The episode is a small case study in how a monopoly service behaves when its funding is interrupted. Airport screening is compulsory, the checkpoints are state-run, and travellers have no substitute supplier when staffing collapses. When pay stopped, officers quit and sick leave rose, and the system’s “surge capacity” became whatever passengers could tolerate and airlines could absorb. Once delays became politically visible, the administration bypassed Congress to restore one slice of payroll, leaving other DHS employees unpaid and turning internal inequity into a management tool.
Union officials say the backpay itself is already becoming a new dispute. Johnny Jones, secretary-treasurer of the TSA chapter of the American Federation of Government Employees, said workers reported receiving only part of what they were owed, with some payments missing overtime, and the remainder expected next week. “None of my colleagues feel like they’ve been made whole,” he said, adding that many workers’ personal finances were “destroyed,” according to the Guardian’s live coverage. In a private firm, payroll errors of that scale would be a liability problem; in a federal shutdown, they become another queue—this time for corrections.
The politics that produced the shutdown are still unresolved. The Guardian reports that Trump rejected bipartisan efforts to fund TSA specifically while negotiations over Immigration and Customs Enforcement continue, with Democrats seeking restraints on immigration enforcement and mass deportation operations as a condition for additional funding.

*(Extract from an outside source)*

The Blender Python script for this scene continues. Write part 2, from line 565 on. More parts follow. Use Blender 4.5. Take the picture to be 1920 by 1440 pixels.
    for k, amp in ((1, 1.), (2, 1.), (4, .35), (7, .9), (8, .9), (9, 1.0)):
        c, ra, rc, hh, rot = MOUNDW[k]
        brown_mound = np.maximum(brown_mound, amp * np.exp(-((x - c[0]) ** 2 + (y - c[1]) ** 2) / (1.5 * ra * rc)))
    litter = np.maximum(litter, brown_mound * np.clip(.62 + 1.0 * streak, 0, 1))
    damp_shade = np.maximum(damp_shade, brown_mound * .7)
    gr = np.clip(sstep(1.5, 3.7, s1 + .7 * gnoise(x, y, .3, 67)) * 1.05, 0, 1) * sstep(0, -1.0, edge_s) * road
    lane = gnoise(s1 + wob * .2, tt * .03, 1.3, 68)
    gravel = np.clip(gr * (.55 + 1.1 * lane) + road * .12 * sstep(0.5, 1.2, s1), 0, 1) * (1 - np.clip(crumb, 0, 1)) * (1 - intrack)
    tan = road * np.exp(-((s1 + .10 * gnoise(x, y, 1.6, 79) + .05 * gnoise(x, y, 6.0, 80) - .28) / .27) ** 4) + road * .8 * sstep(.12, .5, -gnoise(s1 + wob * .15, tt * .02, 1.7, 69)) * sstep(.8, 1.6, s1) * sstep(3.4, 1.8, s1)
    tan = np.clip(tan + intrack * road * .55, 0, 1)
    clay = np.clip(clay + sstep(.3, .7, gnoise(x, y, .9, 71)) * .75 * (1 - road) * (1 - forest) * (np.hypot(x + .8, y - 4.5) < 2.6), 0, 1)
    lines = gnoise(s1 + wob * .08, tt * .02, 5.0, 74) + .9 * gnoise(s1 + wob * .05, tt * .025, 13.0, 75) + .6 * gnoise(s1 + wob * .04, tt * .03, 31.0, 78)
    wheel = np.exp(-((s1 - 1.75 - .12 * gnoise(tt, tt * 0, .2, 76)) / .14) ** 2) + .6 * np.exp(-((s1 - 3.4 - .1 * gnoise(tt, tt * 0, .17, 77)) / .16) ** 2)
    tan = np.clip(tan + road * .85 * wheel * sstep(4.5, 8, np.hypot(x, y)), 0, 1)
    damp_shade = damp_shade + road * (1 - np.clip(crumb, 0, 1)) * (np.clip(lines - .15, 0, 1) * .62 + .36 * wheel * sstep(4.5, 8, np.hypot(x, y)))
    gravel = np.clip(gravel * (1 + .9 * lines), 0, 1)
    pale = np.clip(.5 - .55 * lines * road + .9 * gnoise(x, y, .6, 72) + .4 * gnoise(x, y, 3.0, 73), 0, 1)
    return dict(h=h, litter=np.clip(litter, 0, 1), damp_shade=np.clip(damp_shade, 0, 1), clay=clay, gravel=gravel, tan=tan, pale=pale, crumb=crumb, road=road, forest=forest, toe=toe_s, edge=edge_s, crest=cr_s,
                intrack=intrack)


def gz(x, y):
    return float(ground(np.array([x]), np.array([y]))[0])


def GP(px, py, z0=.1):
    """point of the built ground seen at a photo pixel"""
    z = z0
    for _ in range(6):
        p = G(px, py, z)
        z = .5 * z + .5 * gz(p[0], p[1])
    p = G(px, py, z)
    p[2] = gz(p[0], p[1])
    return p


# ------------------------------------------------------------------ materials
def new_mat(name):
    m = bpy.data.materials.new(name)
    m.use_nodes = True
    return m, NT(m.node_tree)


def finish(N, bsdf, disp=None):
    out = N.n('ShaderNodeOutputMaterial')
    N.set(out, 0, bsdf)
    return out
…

That linkage keeps the most visible consumer-facing function—airport screening—hostage to a separate enforcement fight, while the administration’s selective payments show it can reduce pressure without settling the underlying dispute.
For travellers, the practical question is whether the government will keep using airport terminals as a stage for enforcement. The Guardian notes it is unclear how long federal immigration officers will maintain a visible presence in terminals as the spring break travel season continues. The shutdown has already turned routine movement through airports into a bargaining chip—first by letting delays accumulate, then by paying one group to make the problem disappear.
At Houston’s main airport, the line reportedly shrank from hours to minutes within days of the payment order. The rest of DHS is still waiting for its paychecks to arrive on time.